I’ve since tried to find a number of other examples throughout film history, yet very few easily fit: perhaps Jean Eustache’s Numero zero (1971), or Symbiopsychotaxiplasm: Take One (William Greaves, 1968)? Maybe Éric Rohmer’s non-fiction work for French television in the mid-1960s, too, especially his piece on Louis Lumière (1968)? Maybe Wang Bing’s Fengming: A Chinese Memoir (2007)? But I feel all of these lean more towards unconventional interviews and debates, rather than being light conversations.

Strolling (2014-‘16), a web series by cecile emeke, explored the distinct experiences of the global black diaspora, via an informal interview style. Shot around the world, including in London, Paris, Brussels, Amsterdam, Milan, New York & Kingston (Jamaica), with durations anywhere between 4 to 23 minutes, these are vital records of contemporary young people - urgent, political and very ‘woke’.

In their fluid, friendly tone they come close to this vision of a conversational cinema; the main difference being that there’s typically an interviewer actively directing the conversation, and who remains unseen, which prevents a more natural talk between friends.

Another example, and one of my favourites, is really a distinctive mix of debate / interview / conversation: Ken Loach’s In Conversation with Jeremy Corbyn (60 min. version). This captures two Q&As during Corbyn’s awkward re-election campaign in 2016, straight after the EU Referendum.

These are formal events, with a clear power barrier between the audience and the leader. Yet, the respect and trust the audience feel for Corbyn allows for a number of extraordinary stories on ordinary struggles, illuminating the worst aspects of contemporary British society, which aren’t heard anywhere near enough. Even as a sceptic of his leadership, this film makes it easy to see why he’s inspired so many.

Unfortunately, though many of these are close, none of these examples quite fit my vision for what a conversational film could be.

What’s needed are films that run as long as they need to, focused solely on a single conversation, with a very small crew, capturing people who have a genuine desire to understand each other, without having a new thing to sell or a brand to promote, and who can quickly become so immersed that they forget this is an artificial situation, and make everything feel real.

Technically, this means lavalier mics, rather than booms; two cameras: one fixed, one floating wherever it needs to be; long takes, minimal cuts and light grading. And almost no interruptions or prompts from anyone outside.

What seems most likely to me, though, is that there will be countless examples very close to this which are simply forgotten, as they were made for YouTube, often as part of a series for a digital publisher (rather than as independent shorts), or for TV, and never made accessible online.

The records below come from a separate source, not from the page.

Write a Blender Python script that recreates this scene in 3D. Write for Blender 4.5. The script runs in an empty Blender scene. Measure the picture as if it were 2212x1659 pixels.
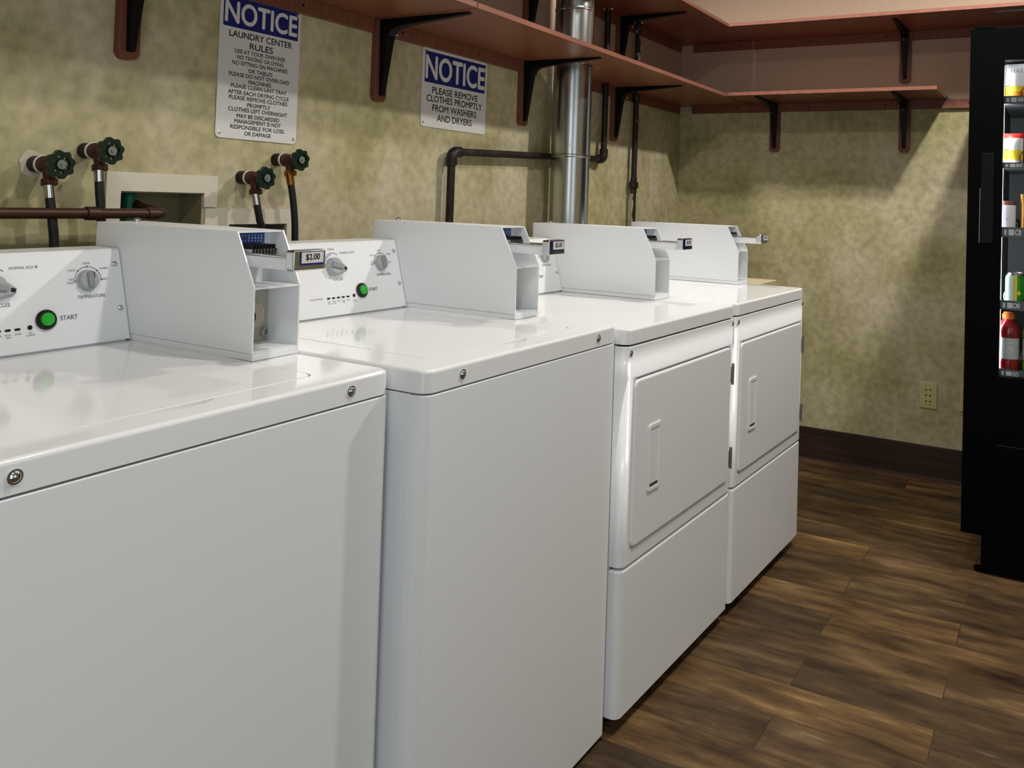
import bpy, bmesh, math, random
from mathutils import Vector, Matrix
random.seed(7)
PI = math.pi
S = bpy.context.scene
C = S.collection

# ------------------------------------------------------------------ materials
MATS = {}
def lin(c):
    return tuple(((v/255)/12.92 if v/255 <= .04045 else ((v/255+.055)/1.055)**2.4) for v in c)
def mat(name, rgb, rough=.5, metal=0., spec=.5, coat=0., emit=None, estr=0., trans=0., ior=1.45):
    if name in MATS: return MATS[name]
    m = bpy.data.materials.new(name); m.use_nodes = True
    b = m.node_tree.nodes['Principled BSDF']
    b.inputs['Base Color'].default_value = (*lin(rgb), 1)
    b.inputs['Roughness'].default_value = rough
    b.inputs['Metallic'].default_value = metal
    b.inputs['Specular IOR Level'].default_value = spec
    b.inputs['Coat Weight'].default_value = coat
    b.inputs['Coat Roughness'].default_value = .08
    b.inputs['IOR'].default_value = ior
    b.inputs['Transmission Weight'].default_value = trans
    if emit:
        b.inputs['Emission Color'].default_value = (*lin(emit), 1)
        b.inputs['Emission Strength'].default_value = estr
    MATS[name] = m
    return m
class NT:
    def __init__(s, m): s.t = m.node_tree; s.n = s.t.nodes; s.b = s.n['Principled BSDF']
    def add(s, k, **kw):
        x = s.n.new(k)
        for a, v in kw.items(): setattr(x, a, v)
        return x
    def link(s, a, b): s.t.links.new(a, b)
    def coord(s, scale=(1,1,1), rot=(0,0,0)):
        tc = s.add('ShaderNodeTexCoord'); mp = s.add('ShaderNodeMapping')
        mp.inputs['Scale'].default_value = scale; mp.inputs['Rotation'].default_value = rot
        s.link(tc.outputs['Object'], mp.inputs['Vector']); return mp.outputs['Vector']
    def noise(s, vec, scale, detail=4, rough=.55):
        x = s.add('ShaderNodeTexNoise'); x.inputs['Scale'].default_value = scale
        x.inputs['Detail'].default_value = detail; x.inputs['Roughness'].default_value = rough
        s.link(vec, x.inputs['Vector']); return x.outputs['Fac']
    def ramp(s, fac, stops):
        r = s.add('ShaderNodeValToRGB'); e = r.color_ramp.elements
        while len(e) < len(stops): e.new(.5)
        for i, (p, c) in enumerate(stops):
            e[i].position = p; e[i].color = (*lin(c), 1)
        s.link(fac, r.inputs['Fac']); return r.outputs['Color']
    def mix(s, fac, a, b, mode='MIX'):
        x = s.add('ShaderNodeMix', data_type='RGBA', blend_type=mode)
        if isinstance(fac, (int, float)): x.inputs[0].default_value = fac
        else: s.link(fac, x.inputs[0])
        for v, i in ((a, 6), (b, 7)):
            if isinstance(v, tuple): x.inputs[i].default_value = (*lin(v), 1)
            else: s.link(v, x.inputs[i])
        return x.outputs[2]
    def bump(s, h, strength, dist=.002):
        x = s.add('ShaderNodeBump'); x.inputs['Strength'].default_value = strength
        x.inputs['Distance'].default_value = dist; s.link(h, x.inputs['Height']); s.link(x.outputs['Normal'], s.b.inputs['Normal'])

def wallpaper_mat():
    m = mat('mottled olive wallpaper', (160,150,110), .75, spec=.25); t = NT(m); v = t.coord()
    a = t.noise(v, 2.3, 3, .5); b = t.noise(v, 4.6, 3, .5); c = t.noise(v, 30, 3, .5)
    base = t.ramp(a, [(.36,(176,168,120)), (.5,(192,182,142)), (.64,(208,196,168))])
    spot = t.ramp(b, [(.30,(142,133,96)), (.48,(184,175,136)), (.7,(204,194,164))])
    col = t.mix(.33, base, spot)
    fine = t.ramp(c, [(.35,(225,225,225)), (.65,(255,255,255))])
    t.link(t.mix(1., col, fine, 'MULTIPLY'), t.b.inputs['Base Color']); t.bump(c, .08, .001)
    return m
def paint_mat():
    m = mat('pinkish beige wall paint', (186,158,140), .7, spec=.3); t = NT(m); v = t.coord()
    a = t.noise(v, 60, 3); t.link(t.mix(a, (172,150,130), (184,162,142)), t.b.inputs['Base Color']); t.bump(a, .05, .001)
    return m
def floor_mat():
    m = mat('weathered brown vinyl planks', (70,52,38), .45, spec=.25); t = NT(m)
    tc = t.add('ShaderNodeTexCoord'); mp = t.add('ShaderNodeMapping')
    mp.inputs['Rotation'].default_value = (0,0,PI/2)
    mp.inputs['Location'].default_value = (.31,.07,0)
    t.link(tc.outputs['Object'], mp.inputs['Vector'])
    br = t.add('ShaderNodeTexBrick'); br.offset = .37; br.offset_frequency = 2
    br.inputs['Scale'].default_value = 1.; br.inputs['Brick Width'].default_value = .92; br.inputs['Row Height'].default_value = .152
    br.inputs['Mortar Size'].default_value = .0012; br.inputs['Mortar Smooth'].default_value = .2
    br.inputs['Color1'].default_value = (0,0,0,1); br.inputs['Color2'].default_value = (1,1,1,1); br.inputs['Mortar'].default_value = (.3,.3,.3,1)
    t.link(mp.outputs['Vector'], br.inputs['Vector'])
    # per-plank shift of the grain so neighbours differ
    sep = t.add('ShaderNodeSeparateXYZ'); t.link(mp.outputs['Vector'], sep.inputs[0])
    com = t.add('ShaderNodeCombineXYZ'); ml = t.add('ShaderNodeMath', operation='MULTIPLY'); ml.inputs[1].default_value = 9.
    t.link(br.outputs['Color'], ml.inputs[0])
    ad = t.add('ShaderNodeMath', operation='ADD'); t.link(sep.outputs['X'], ad.inputs[0]); t.link(ml.outputs[0], ad.inputs[1])
    t.link(ad.outputs[0], com.inputs['X']); t.link(sep.outputs['Y'], com.inputs['Y']); t.link(ml.outputs[0], com.inputs['Z'])
    m2 = t.add('ShaderNodeMapping'); m2.inputs['Scale'].default_value = (3.4,15,1); t.link(com.outputs[0], m2.inputs['Vector'])
    g = t.noise(m2.outputs['Vector'], 1.3, 7, .66)
    m3 = t.add('ShaderNodeMapping'); m3.inputs['Scale'].default_value = (4,60,1); t.link(com.outputs[0], m3.inputs['Vector'])
    g2 = t.noise(m3.outputs['Vector'], 1.0, 5, .6)
    m4 = t.add('ShaderNodeMapping'); m4.inputs['Scale'].default_value = (1.1,3.2,1); t.link(com.outputs[0], m4.inputs['Vector'])
    g3 = t.noise(m4.outputs['Vector'], 1.6, 4, .6)
    col = t.ramp(g, [(.28,(58,46,38)), (.45,(108,89,68)), (.58,(132,113,86)), (.74,(176,154,120))])
    plank = t.ramp(br.outputs['Color'], [(0,(176,174,172)), (.5,(218,210,198)), (1,(250,236,206))])
    col = t.mix(1., col, plank, 'MULTIPLY')
    blot = t.ramp(g3, [(.3,(140,128,124)), (.55,(235,225,215)), (.75,(255,250,235))])
    col = t.mix(.85, col, blot, 'MULTIPLY')
    st = t.ramp(g2, [(.66,(0,0,0)), (.80,(190,190,190))])
    gate = t.ramp(t.noise(m4.outputs['Vector'], 4.5, 3), [(.52,(0,0,0)), (.66,(255,255,255))])
    sg = t.mix(1., st, gate, 'MULTIPLY')
    rg = t.add('ShaderNodeRGBToBW'); t.link(sg, rg.inputs[0])
    col = t.mix(rg.outputs[0], col, (205,188,160))
    mo = t.add('ShaderNodeMath', operation='MULTIPLY'); mo.inputs[1].default_value = .55; t.link(br.outputs['Fac'], mo.inputs[0])
    col = t.mix(mo.outputs[0], col, (30,22,16))
    t.link(col, t.b.inputs['Base Color']); t.bump(g2, .12, .001)
    return m
def wood_mat(name, rgb, k=.12, rough=.38, scale=(2,40,40)):
    m = mat(name, rgb, rough, spec=.4); t = NT(m); v = t.coord(scale); a = t.noise(v, 1.4, 5, .6)
    d = tuple(int(x*(1-k)) for x in rgb); l = tuple(min(255,int(x*(1+k))) for x in rgb)
    t.link(t.ramp(a, [(.3,d), (.7,l)]), t.b.inputs['Base Color']); return m
def iron_mat():
    m = mat('dark iron pipe', (34,27,25), .5, .35); t = NT(m); v = t.coord(); a = t.noise(v, 40, 4)
    t.link(t.ramp(a, [(.35,(24,19,18)), (.6,(44,34,31)), (.75,(70,52,44))]), t.b.inputs['Base Color']); return m
def chipped_mat():
    m = mat('black pipe with chipped white paint', (30,25,24), .5, .2); t = NT(m); v = t.coord((18,18,5)); a = t.noise(v, 1.6, 3, .5)
    t.link(t.ramp(a, [(.60,(30,24,23)), (.63,(190,184,172))]), t.b.inputs['Base Color']); return m
def brushed(name, rgb, rough):
    m = mat(name, rgb, rough, 1.); t = NT(m); v = t.coord((30,30,.6)); a = t.noise(v, 3, 4)
    t.link(t.mix(a, tuple(int(x*.86) for x in rgb), rgb), t.b.inputs['Base Color']); return m
def enamel(name, rgb, rough, coat):
    m = mat(name, rgb, rough, spec=.5, coat=coat); t = NT(m); v = t.coord(); a = t.noise(v, 180, 2)
    t.bump(a, .006, .0004); return m

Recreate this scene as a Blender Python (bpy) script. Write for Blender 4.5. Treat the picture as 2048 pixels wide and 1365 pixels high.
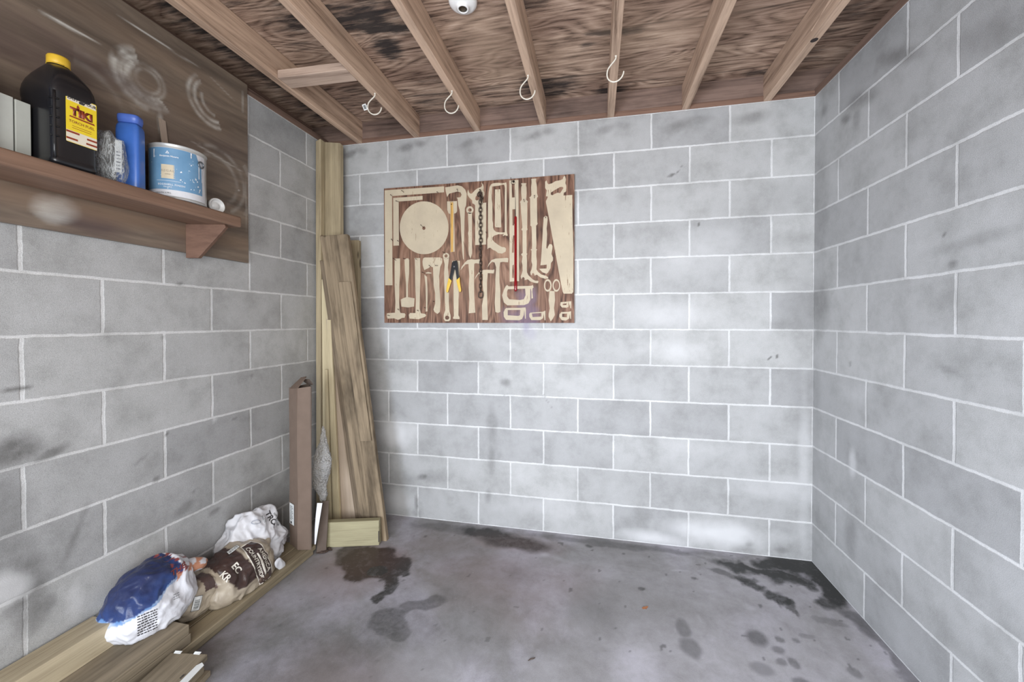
import bpy, bmesh, math, random
import numpy as np
from mathutils import Vector, Matrix, noise
from mathutils.bvhtree import BVHTree
random.seed(7)
for _o in list(bpy.data.objects): bpy.data.objects.remove(_o, do_unlink=True)
S = bpy.context.scene
COL = S.collection

# ------------------------------------------------------------------ camera, world, light, exposure
cam_d = bpy.data.cameras.new('camera'); cam = bpy.data.objects.new('camera', cam_d); COL.objects.link(cam)
cam.location = (-1.1163, -2.2883, 1.2678)
cam.rotation_euler = (math.pi/2 - 0.0107, 0.0003, 0.2034)
cam_d.sensor_width = 36.0; cam_d.lens = 769.83/2048*36.0
cam_d.shift_x = -8.876/2048; cam_d.shift_y = -31.76/2048
cam_d.clip_start = 0.02
S.camera = cam
S.view_settings.view_transform = 'Standard'; S.view_settings.look = 'None'
S.view_settings.gamma = 1.0; S.view_settings.use_curve_mapping = False
S.view_settings.exposure = 0.0
W = bpy.data.worlds.new('sky'); S.world = W; W.use_nodes = True
W.node_tree.nodes['Background'].inputs[0].default_value = (0.80, 0.90, 1.0, 1)
W.node_tree.nodes['Background'].inputs[1].default_value = 2.0

def area(name, loc, rot, sx, sy, power, color, spread=180):
    l = bpy.data.lights.new(name, 'AREA'); l.shape = 'RECTANGLE'; l.size = sx; l.size_y = sy
    l.energy = power; l.color = color; l.spread = math.radians(spread)
    o = bpy.data.objects.new(name, l); COL.objects.link(o); o.location = loc; o.rotation_euler = rot
    return o
# daylight entering the wide open front of the bay (behind the camera)
area('daylight_opening', (-0.95, -3.5, 1.32), Vector((-1.5, 3.0, 0.30)).to_track_quat('-Z', 'Y').to_euler(), 1.6, 1.9, 72, (1.0, 0.985, 0.955))
area('low_right_fill', (-2.35, -3.35, 0.85), Vector((2.4, 2.5, -0.45)).to_track_quat('-Z', 'Y').to_euler(), 1.0, 1.3, 66, (0.80, 0.88, 1.0), 130)  # added bluish fill in the opening, aimed to lift the lower right wall

RW, H, YF = 2.878, 2.438, -3.6      # room width, wall height, front of the bay
TH = 0.2032
JB, DECK = 2.438, 2.578             # joist underside, underside of the plywood deck

# ------------------------------------------------------------------ helpers
def srgb(r, g, b):
    f = lambda c: (c/255)/12.92 if c/255 <= 0.04045 else ((c/255+0.055)/1.055)**2.4
    return (f(r), f(g), f(b), 1)

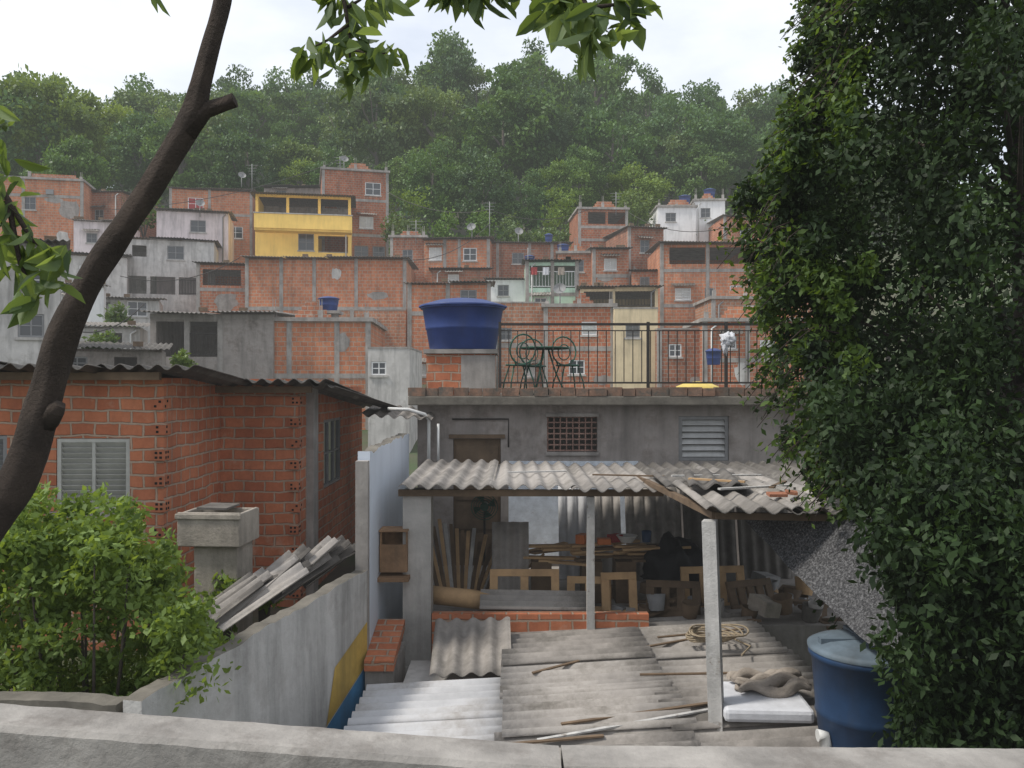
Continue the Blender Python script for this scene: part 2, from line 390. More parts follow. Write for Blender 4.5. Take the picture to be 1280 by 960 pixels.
def house(u0,u1,vt,d,label,wall=None,dep=5,yaw=0,roof='c',holes=(),cols=(),bands=(),name='brick_house',over=.35,rise=.35,rmat=None,bot=None):
    global hc; hc+=1; RH=random.Random(hc*17); R2=random.Random(hc*31+5)
    if wall is None or wall is brA: wall=RH.choice(brV)
    cy=math.cos(yaw); uc=(u0+u1)/2; w_=(u1-u0)/F*d/cy; cx=(uc-640)/F*d; zt=(480-vt)/F*d
    zg=min(ter(cx,d),zt-2.5)-.4
    root=thing(name,label,'house',(cx,d,zg),yaw)
    lx=lambda u:(u-uc)/F*d/cy
    lz=lambda v:(480-v)/F*d-zg
    H=zt-zg; hw=w_/2
    hs=[(lx(h[0])+hw,lx(h[1])+hw,lz(h[3]),lz(h[2])) for h in holes]
    mb=MB(); mb.panel((-hw,0),(1,0),w_,0,H,hs,.16)
    mb.panel((hw,0),(0,1),dep,0,H); mb.panel((hw,dep),(-1,0),w_,0,H); mb.panel((-hw,dep),(0,-1),dep,0,H)
    mb.box(-hw+.01,hw-.01,.17,dep-.01,H-.12,H-.01,1)
    for h in hs:  # floor slab behind the opening
        mb.box(-hw+.02,hw-.02,.17,dep-.02,h[2]-.15,h[2]-.02,1)
    mb.obj('wall',[wall,con],root)
    if cols or bands:
        c=MB()
        for u in cols:
            x=lx(u); x=max(-hw+.08,min(hw-.08,x)); c.box(x-.1,x+.1,-.03,.12,0,H-.004)
        for v in bands: c.box(-hw-.01,hw+.01,-.022,.10,lz(v)-.1,lz(v)+.1)
        c.obj('concrete_frame',conL if wall in(plY,plW) else con,root)
    for h,q in zip(hs,holes):
        st=q[4]
        if st=='o': continue
        if st in 'rR':
            r=MB(); x0,x1=h[0]-hw,h[1]-hw; zz=h[2]
            r.box(x0+.01,x1-.01,.03,.06,zz+.9,zz+.95); r.box(x0+.01,x1-.01,.03,.06,zz+.08,zz+.12)
            k=int((x1-x0)/.16)
            for i in range(k+1): xx=x0+.02+(x1-x0-.04)*i/max(k,1); r.box(xx-.012,xx+.012,.035,.055,zz+.12,zz+.9)
            r.obj('balustrade',irn if st=='r' else white,root); continue
        window(root,(h[0]+h[1])/2-hw,h[2],h[3],h[1]-h[0],.05,st,bars=2 if (h[1]-h[0])>1.3 else 1)
        sl=MB(); sl.box(h[0]-hw-.06,h[1]-hw+.06,-.06,.03,h[2]-.08,h[2]-.003); sl.obj('sill',conL,root)
        if R2.random()<.28: # little sheet canopy over the window
            a_=MB(); a_.corr((h[0]-hw-.2,-.55,h[3]+.08),(0,.52,.2),(h[1]-h[0]+.4,0,R2.uniform(-.04,.04)),k=4,nu=1); a_.obj('window_canopy',R2.choice([cor,corD,corM]),root)
    r=MB()
    if roof=='c':
        # several overlapping sheets, slightly out of line
        k=max(1,round(w_/2.2)); sw=(w_+.4)/k
        for i in range(k):
            r.corr((-hw-.2+sw*i,-over+RH.uniform(-.2,.15),H+.07-rise*.15+RH.uniform(-.03,.06)),(0,dep+over+.3,rise+RH.uniform(-.04,.04)),(sw+.05,0,RH.uniform(-.08,.08)),k=4,amp=.03,nu=1)
        r.box(-hw,hw,.0,.08,H-.09,H-.002,1)
        for i in range(RH.choice([0,1,2,3])): # loose bricks holding sheets down
            xx=RH.uniform(-hw,hw); r.box(xx-.15,xx+.15,.1,.3,H+.1,H+.26,1)
        r.obj('roof',[rmat or RH.choice([cor,corD,cor,corM]),woodD],root)
    elif roof=='f':
        r.box(-hw-.12,hw+.12,-.15,dep+.1,H+.002,H+.16); r.obj('roof_slab',con,root)
        for xx in(-hw+.15,0,hw-.15):
            q=MB(); yy=.15
            hh=RH.uniform(.2,.9); q.box(xx-.09,xx+.09,yy-.09,yy+.09,H+.162,H+.165+hh*.5)
            for a_ in(-.05,.05): q.box(xx+a_-.012,xx+a_+.012,yy-.012,yy+.012,H+.165+hh*.5,H+.3+hh)
            q.obj('column_stub',con,root)
        if d>30: # unfinished courses of the next storey
            q=MB(); xa=R2.uniform(-hw+.3,0); xb=R2.uniform(.3,hw-.3); z=H+.163; k=0
            while k<R2.choice([2,3,4]): q.box(xa+.13*k,xb-.17*k,.35,.5,z,z+.17); z+=.172;k+=1
            q.obj('unfinished_wall',R2.choice(brV),root)
    elif roof=='n':
        r.box(-hw-.015,hw+.015,-.015,.13,H+.002,H+.07); r.box(-hw-.015,-hw+.13,.132,dep,H+.002,H+.07); r.box(hw-.13,hw+.015,.132,dep,H+.002,H+.07); r.obj('coping',con,root)
    if RH.random()<.5 and w_>2.5:
        q=MB(); xx=RH.choice([-1,1])*(hw-.35); q.tube([(xx,-.07,.2),(xx,-.07,H-.3),(xx+.2,-.07,H-.15)],.045,6); q.obj('drain_pipe',RH.choice([pvc,greyM]),root)
    if wall in brV+[brB,brC]:
        for t_ in range(3):
            xx=RH.uniform(-hw,hw-.8); ww=RH.uniform(.6,2.0); z=H-RH.uniform(1.2,5.5); hh=RH.uniform(.5,1.6); x2=min(xx+ww,hw-.05)
            if z>.2 and z+hh<H-.3 and not any(h[0]-hw<x2+.1 and h[1]-hw>xx-.1 and h[2]<z+hh+.1 and h[3]>z-.1 for h in hs):
                q=MB(); n_=16; cx_,cz_=(xx+x2)/2,z+hh/2
                q.face([(cx_+(x2-xx)/2*math.cos(a)*(.8+.35*noise.noise(Vector((math.cos(a)*2+hc,math.sin(a)*2,t_)))),-.008-.002*t_,cz_+hh/2*math.sin(a)*(.8+.5*noise.noise(Vector((math.cos(a)*2,math.sin(a)*2+hc,t_+5))))) for a in [2*math.pi*i/n_ for i in range(n_)]])
                q.obj('plaster_patch',RH.choice([plG,con,plP]),root)
    if RH.random()<.35 and w_>3:
        q=MB(); xx=RH.uniform(-hw+.5,hw-1.3); z=H-RH.uniform(.9,1.6)
        if not any(h[0]-hw-.9<xx<h[1]-hw+.1 and abs(z-(h[2]+h[3])/2)<1 for h in hs):
            q.box(xx,xx+.5,-.18,-.012,z,z+.35); q.obj('meter_box',greyM,root)
    return root
O='orange hollow-brick house '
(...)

Again, though, most are unlikely to have been quite as honest, fluid or informal as what I’m imagining, closer to unconventional debates and interview than genuine conversation.

Surprisingly, some of the conversational films closest to this vision are fiction:

My Dinner With Andre (Louis Malle, 1981) is predominantly formed of a long catchup in a restaurant, featuring two friends playing exaggerated versions of themselves, moving from light conversation to long, profound monologues.

And, most famously, the Before Trilogy (Richard Linklater, 1995 - 2013), though spread over dozens of locations, captures intimate romantic conversations over a few hours, each 9 years apart.

The dialogue in all four of these films was largely composed by the actors, and much of it is semi-autobiographical. So although they may not exactly be honest, or naturalistic, they’re close to something real.


A key regret with both of my films is that, in only using one camera, and not having it in a fixed position, I could never have enough visual material from the park to complement the audio of their conversations (which were recorded separately, in full - around 90 minutes for ASLAO & 100 minutes for Temp Girl). 

There’s also the prominent audio equipment, which constantly serves to identify the holder as someone in control, which does, even if subtly, affect the dynamic of the conversation. And so in future, I’d like to experiment with lavalier microphones to diminish this. Though part of me also feels the current setup is healthy, as it keeps the spectators, and the subjects, at least subconsciously aware that although these situations may be naturalistic, they’re not quite real.

Uncut, feature versions of both conversations exist, but the considerable amount of black space (and my doubts towards finding more suitable visuals) makes their chances of being shown very slim. With permission from the participants, one day I’d like to share the audio of both, as they’re fascinating simply to listen to. So many fascinating things had to be cut, especially the longer and more nuanced discussions.

To be honest, I’ve yet to find (or make) a film which quite fits with my vision for what conversational films could be; though perhaps my definitions are too firm, and maybe the inability of existing films to perfectly fit these rules is my mistake, and part of their charm.

It’s dishonest to truly believe you can (ethically) film an entirely natural conversation. In most scenarios, the basic fact that the subjects are in a particular space together, conscious that they’re being filmed, will make their interactions at least somewhat artificial. With my two shorts, though, I felt that the subjects became so immersed in their talking that they quickly forgot the camera’s presence, and gradually felt confident enough to share very personal stories and opinions.

Ideally, I’d like to create a series of shorts in a similar style to Temp Girl, albeit perhaps with people from more opposing backgrounds. Some could lean towards a more political focus, others may be more playful. Where possible, it’d be wise to make two versions: a short, around 10 - 15 minutes, and a far longer, mostly uncut record of their conversation. Most would involve just two people, though I’m curious to experiment with larger groups, too.

A few days after we shot Temp Girl, the three of us hung out one afternoon. It was lovely - we’d started a new friendship group, united by our love of experimental film, art and above-average satire, and we had so much fun. 

It could never last - she left the UK a few days later, and we’re yet to see her again. But this film preserves a special encounter, and hints at one of the best friendship groups I sort of, briefly had.